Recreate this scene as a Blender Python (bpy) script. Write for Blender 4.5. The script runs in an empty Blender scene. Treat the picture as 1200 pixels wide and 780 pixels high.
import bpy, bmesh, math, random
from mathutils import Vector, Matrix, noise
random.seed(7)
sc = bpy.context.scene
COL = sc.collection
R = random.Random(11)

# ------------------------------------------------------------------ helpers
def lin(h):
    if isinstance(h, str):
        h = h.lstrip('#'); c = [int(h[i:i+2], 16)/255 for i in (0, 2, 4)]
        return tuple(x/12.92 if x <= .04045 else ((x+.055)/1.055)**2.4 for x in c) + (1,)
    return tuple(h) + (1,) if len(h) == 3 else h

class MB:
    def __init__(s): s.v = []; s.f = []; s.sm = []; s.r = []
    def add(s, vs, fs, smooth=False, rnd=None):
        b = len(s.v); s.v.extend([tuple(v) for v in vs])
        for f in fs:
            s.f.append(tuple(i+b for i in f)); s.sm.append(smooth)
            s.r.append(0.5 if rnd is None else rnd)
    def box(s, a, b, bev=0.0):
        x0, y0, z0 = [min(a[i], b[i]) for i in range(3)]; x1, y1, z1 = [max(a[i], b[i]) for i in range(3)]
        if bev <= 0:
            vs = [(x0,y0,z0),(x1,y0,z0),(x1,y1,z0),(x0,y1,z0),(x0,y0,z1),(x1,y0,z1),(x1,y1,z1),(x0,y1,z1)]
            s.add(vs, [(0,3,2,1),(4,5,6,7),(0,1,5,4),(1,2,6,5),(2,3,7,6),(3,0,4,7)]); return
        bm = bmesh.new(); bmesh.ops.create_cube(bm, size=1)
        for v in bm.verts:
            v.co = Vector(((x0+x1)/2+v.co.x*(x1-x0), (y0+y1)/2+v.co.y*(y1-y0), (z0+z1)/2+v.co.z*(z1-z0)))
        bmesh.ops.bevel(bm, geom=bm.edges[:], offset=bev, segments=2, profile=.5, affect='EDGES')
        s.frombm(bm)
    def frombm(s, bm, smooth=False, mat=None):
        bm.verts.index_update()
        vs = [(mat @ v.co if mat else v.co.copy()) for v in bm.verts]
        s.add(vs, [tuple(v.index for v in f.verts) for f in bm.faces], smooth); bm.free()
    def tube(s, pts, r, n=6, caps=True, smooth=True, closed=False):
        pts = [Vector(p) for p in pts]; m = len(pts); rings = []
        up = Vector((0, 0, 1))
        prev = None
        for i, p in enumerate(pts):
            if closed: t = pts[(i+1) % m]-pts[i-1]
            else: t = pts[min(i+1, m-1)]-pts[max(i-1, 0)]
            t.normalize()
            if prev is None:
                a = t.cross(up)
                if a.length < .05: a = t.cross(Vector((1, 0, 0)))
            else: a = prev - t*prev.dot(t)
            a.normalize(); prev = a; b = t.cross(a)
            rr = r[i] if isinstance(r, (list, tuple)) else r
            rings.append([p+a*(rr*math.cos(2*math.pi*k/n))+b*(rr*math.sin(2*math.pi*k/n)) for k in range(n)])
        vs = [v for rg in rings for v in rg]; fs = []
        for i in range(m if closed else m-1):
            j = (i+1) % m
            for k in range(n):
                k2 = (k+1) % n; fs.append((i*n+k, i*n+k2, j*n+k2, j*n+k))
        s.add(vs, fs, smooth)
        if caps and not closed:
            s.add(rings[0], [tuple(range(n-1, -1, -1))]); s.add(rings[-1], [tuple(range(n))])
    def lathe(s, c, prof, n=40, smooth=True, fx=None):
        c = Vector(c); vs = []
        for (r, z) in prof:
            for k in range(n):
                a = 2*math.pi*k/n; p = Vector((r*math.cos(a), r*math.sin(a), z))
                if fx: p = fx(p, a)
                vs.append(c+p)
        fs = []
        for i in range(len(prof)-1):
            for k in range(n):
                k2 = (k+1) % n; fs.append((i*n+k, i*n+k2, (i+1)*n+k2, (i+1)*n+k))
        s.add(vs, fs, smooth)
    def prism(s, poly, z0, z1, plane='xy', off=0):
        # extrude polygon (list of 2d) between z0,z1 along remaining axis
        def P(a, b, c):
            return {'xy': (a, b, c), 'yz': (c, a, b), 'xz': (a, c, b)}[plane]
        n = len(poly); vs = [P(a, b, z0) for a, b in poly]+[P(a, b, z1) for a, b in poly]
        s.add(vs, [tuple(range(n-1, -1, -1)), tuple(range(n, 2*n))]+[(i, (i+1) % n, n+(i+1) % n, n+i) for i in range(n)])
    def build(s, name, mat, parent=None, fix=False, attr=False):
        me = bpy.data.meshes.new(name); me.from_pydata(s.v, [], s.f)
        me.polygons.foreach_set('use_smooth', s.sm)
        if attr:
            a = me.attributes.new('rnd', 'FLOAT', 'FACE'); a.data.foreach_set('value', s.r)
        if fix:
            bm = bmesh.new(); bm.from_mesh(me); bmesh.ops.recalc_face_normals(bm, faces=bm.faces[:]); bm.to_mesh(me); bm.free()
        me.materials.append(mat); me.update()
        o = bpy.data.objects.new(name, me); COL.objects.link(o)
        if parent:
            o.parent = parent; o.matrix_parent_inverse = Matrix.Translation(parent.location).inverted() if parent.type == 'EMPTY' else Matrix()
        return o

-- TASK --
From the first line of the data above to the line holding "R = random.Random(11)", reproduce each line exactly; emit no other lines.

-- SOLUTION FOR THIS PROBLEM --
Recreate this scene as a Blender Python (bpy) script. Write for Blender 4.5. The script runs in an empty Blender scene. Treat the picture as 1200 pixels wide and 780 pixels high.
import bpy, bmesh, math, random
from mathutils import Vector, Matrix, noise
random.seed(7)
sc = bpy.context.scene
COL = sc.collection
R = random.Random(11)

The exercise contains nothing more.